Task to carry out. Without the pictures, extract every line from the start of the material to the line containing "m.node_tree.links, m.node_tree.nodes['Principled BSDF']", both ends included.

Supplied data.
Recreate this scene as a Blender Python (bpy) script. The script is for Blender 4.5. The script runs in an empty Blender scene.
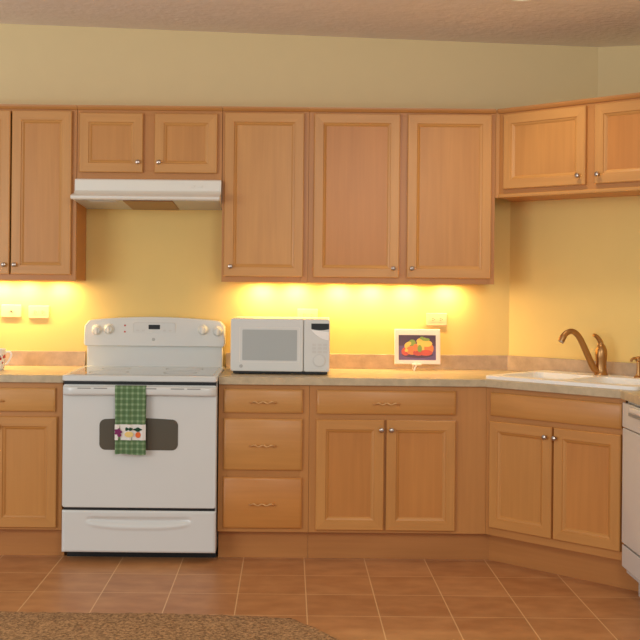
import bpy, bmesh, math, random
from mathutils import Vector, Matrix
random.seed(7)
S = bpy.context.scene
C = S.collection
PI = math.pi

# ------------------------------------------------------------------ materials
def lin(c):
    return tuple(((v/255)/12.92 if v/255 <= .04045 else ((v/255+.055)/1.055)**2.4) for v in c)

def new_mat(name):
    m = bpy.data.materials.new(name); m.use_nodes = True
    return m, m.node_tree.nodes, m.node_tree.links, m.node_tree.nodes['Principled BSDF']

def plain(name, rgb, rough=.5, metal=0., coat=0., emit=None, bump=None, vary=.04):
    """one colour with faint procedural mottling, rgb in sRGB 0-255"""
    m, n, l, b = new_mat(name)
    base = lin(rgb)
    tc = n.new('ShaderNodeTexCoord')
    nz = n.new('ShaderNodeTexNoise'); nz.inputs['Scale'].default_value = 9
    l.new(tc.outputs['Object'], nz.inputs['Vector'])
    mx = n.new('ShaderNodeMix'); mx.data_type = 'RGBA'
    mx.inputs[6].default_value = tuple(v*(1-vary) for v in base)+(1,)
    mx.inputs[7].default_value = tuple(min(1, v*(1+vary)) for v in base)+(1,)
    l.new(nz.outputs['Fac'], mx.inputs[0]); l.new(mx.outputs[2], b.inputs['Base Color'])
    b.inputs['Roughness'].default_value = rough; b.inputs['Metallic'].default_value = metal
    b.inputs['Coat Weight'].default_value = coat
    if emit:
        b.inputs['Emission Color'].default_value = lin(emit[0])+(1,)
        b.inputs['Emission Strength'].default_value = emit[1]
    if bump:
        n2 = n.new('ShaderNodeTexNoise'); n2.inputs['Scale'].default_value = bump[0]; n2.inputs['Detail'].default_value = 4
        l.new(tc.outputs['Object'], n2.inputs['Vector'])
        bp = n.new('ShaderNodeBump'); bp.inputs['Strength'].default_value = bump[1]; bp.inputs['Distance'].default_value = bump[2]
        l.new(n2.outputs['Fac'], bp.inputs['Height']); l.new(bp.outputs['Normal'], b.inputs['Normal'])
    return m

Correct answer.
Recreate this scene as a Blender Python (bpy) script. The script is for Blender 4.5. The script runs in an empty Blender scene.
import bpy, bmesh, math, random
from mathutils import Vector, Matrix
random.seed(7)
S = bpy.context.scene
C = S.collection
PI = math.pi

# ------------------------------------------------------------------ materials
def lin(c):
    return tuple(((v/255)/12.92 if v/255 <= .04045 else ((v/255+.055)/1.055)**2.4) for v in c)

def new_mat(name):
    m = bpy.data.materials.new(name); m.use_nodes = True
    return m, m.node_tree.nodes, m.node_tree.links, m.node_tree.nodes['Principled BSDF']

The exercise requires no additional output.